A Dying Church Sins

 When a church is dying, it commits two sins against God.

 First, the church shuns outsiders. Anyone who could redeem the church are rejected through through indifference or hostility. Old believers die. New believers find more engaging places to worship.

 Second, the church creates memorials to long-dead Fathers and Mothers of the church. Plaques on benches, altar rails, and random pews appear like bandages on wounds that won't heal. The church imitates The Good Days with gold-plated metal ghosts.

 I am a dying church.

 Slowly perfecting the inside of my home by obsessive cleaning of baseboards and painting of clean white walls, I create a sanctuary that anyone could enter and marvel at my tastes, my industrialism, my housekeeping skills.
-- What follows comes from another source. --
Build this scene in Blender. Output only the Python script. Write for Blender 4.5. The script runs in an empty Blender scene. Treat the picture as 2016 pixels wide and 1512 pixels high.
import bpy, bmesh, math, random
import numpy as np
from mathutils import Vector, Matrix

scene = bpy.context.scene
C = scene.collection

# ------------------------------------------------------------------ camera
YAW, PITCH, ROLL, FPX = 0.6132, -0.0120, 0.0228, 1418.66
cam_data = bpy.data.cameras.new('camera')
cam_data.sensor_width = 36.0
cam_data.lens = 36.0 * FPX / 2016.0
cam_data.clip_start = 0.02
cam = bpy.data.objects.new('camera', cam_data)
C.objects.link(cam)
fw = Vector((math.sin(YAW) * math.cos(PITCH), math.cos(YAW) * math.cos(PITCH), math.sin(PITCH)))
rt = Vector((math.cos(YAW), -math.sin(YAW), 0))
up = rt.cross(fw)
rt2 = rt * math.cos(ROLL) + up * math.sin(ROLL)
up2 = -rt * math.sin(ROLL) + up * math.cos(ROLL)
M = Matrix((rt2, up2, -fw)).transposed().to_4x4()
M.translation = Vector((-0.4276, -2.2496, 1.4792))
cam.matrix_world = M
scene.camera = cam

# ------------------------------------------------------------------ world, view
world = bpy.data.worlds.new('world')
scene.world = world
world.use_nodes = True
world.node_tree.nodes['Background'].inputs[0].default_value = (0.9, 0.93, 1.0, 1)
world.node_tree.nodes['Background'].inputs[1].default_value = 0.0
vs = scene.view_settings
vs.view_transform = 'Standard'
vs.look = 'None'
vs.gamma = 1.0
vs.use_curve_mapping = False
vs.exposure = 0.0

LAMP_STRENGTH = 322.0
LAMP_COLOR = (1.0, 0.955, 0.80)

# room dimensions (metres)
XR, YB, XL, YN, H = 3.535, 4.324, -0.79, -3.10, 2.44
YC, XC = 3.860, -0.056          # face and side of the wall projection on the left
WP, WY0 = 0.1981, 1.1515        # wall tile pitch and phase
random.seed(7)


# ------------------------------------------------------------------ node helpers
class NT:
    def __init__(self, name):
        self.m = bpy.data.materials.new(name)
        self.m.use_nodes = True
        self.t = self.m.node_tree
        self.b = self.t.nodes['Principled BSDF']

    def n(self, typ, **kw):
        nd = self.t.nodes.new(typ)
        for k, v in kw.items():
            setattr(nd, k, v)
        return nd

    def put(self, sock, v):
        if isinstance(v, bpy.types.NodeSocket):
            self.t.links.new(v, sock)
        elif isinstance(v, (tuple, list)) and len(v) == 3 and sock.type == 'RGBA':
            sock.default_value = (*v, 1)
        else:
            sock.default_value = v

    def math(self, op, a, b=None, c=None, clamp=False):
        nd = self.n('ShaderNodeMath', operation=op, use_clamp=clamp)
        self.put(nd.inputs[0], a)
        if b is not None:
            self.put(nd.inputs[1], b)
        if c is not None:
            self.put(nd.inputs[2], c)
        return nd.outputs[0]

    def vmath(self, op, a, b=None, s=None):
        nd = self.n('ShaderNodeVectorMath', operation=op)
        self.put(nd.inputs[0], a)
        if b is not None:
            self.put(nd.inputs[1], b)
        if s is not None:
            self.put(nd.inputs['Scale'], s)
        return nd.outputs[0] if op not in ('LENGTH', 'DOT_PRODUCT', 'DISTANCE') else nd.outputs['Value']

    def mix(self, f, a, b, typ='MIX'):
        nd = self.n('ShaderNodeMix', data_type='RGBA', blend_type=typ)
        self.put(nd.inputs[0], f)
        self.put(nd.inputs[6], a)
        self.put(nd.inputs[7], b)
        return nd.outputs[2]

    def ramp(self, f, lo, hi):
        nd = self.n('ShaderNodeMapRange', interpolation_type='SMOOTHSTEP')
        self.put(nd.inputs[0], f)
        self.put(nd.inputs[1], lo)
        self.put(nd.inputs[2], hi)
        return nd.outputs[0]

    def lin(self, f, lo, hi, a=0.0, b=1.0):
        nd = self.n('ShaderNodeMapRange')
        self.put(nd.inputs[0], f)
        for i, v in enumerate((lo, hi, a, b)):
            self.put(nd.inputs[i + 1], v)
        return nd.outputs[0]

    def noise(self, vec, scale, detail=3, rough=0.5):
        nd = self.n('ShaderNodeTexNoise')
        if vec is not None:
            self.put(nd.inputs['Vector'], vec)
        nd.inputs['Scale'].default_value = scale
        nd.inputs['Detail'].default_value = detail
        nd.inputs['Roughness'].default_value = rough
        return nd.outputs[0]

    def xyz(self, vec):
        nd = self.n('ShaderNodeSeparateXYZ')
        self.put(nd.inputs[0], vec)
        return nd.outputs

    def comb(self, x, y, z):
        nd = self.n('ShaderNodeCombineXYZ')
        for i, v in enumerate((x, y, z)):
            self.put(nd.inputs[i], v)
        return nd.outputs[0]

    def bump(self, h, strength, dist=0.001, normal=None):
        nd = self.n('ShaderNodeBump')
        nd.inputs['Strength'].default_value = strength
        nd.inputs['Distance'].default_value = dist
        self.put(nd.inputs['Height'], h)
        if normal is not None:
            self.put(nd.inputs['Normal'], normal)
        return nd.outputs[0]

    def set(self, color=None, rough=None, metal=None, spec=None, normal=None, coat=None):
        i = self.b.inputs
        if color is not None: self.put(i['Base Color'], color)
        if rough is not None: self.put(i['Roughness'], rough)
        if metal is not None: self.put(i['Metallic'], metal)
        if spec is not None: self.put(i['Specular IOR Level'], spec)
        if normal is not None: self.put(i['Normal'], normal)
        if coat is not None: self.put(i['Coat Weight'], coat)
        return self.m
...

 Except no one would enter as no one ever visits. Like an unwelcoming church, I discourage newcomers from marveling at any good days by a show of hostility and indifference to new people, motivated by fear of the unknown.

 It is far easier to never wonder if they would like a second visit if they never have a first visit.

 A practiced diet of manual, focused labor combined with sole, lonely, insulated thoughts has left me lost in my own mind. What would I even say to seem interesting to a new face?

 Day after day, I live steadily with myself, who need no strenuous engagement to keep my attention. I simple am, and continue on, until sleep takes me away.

 Is my mind dying? What is the cure? Or am I already under the sheets of my death bed, counting each final breath, until the last one?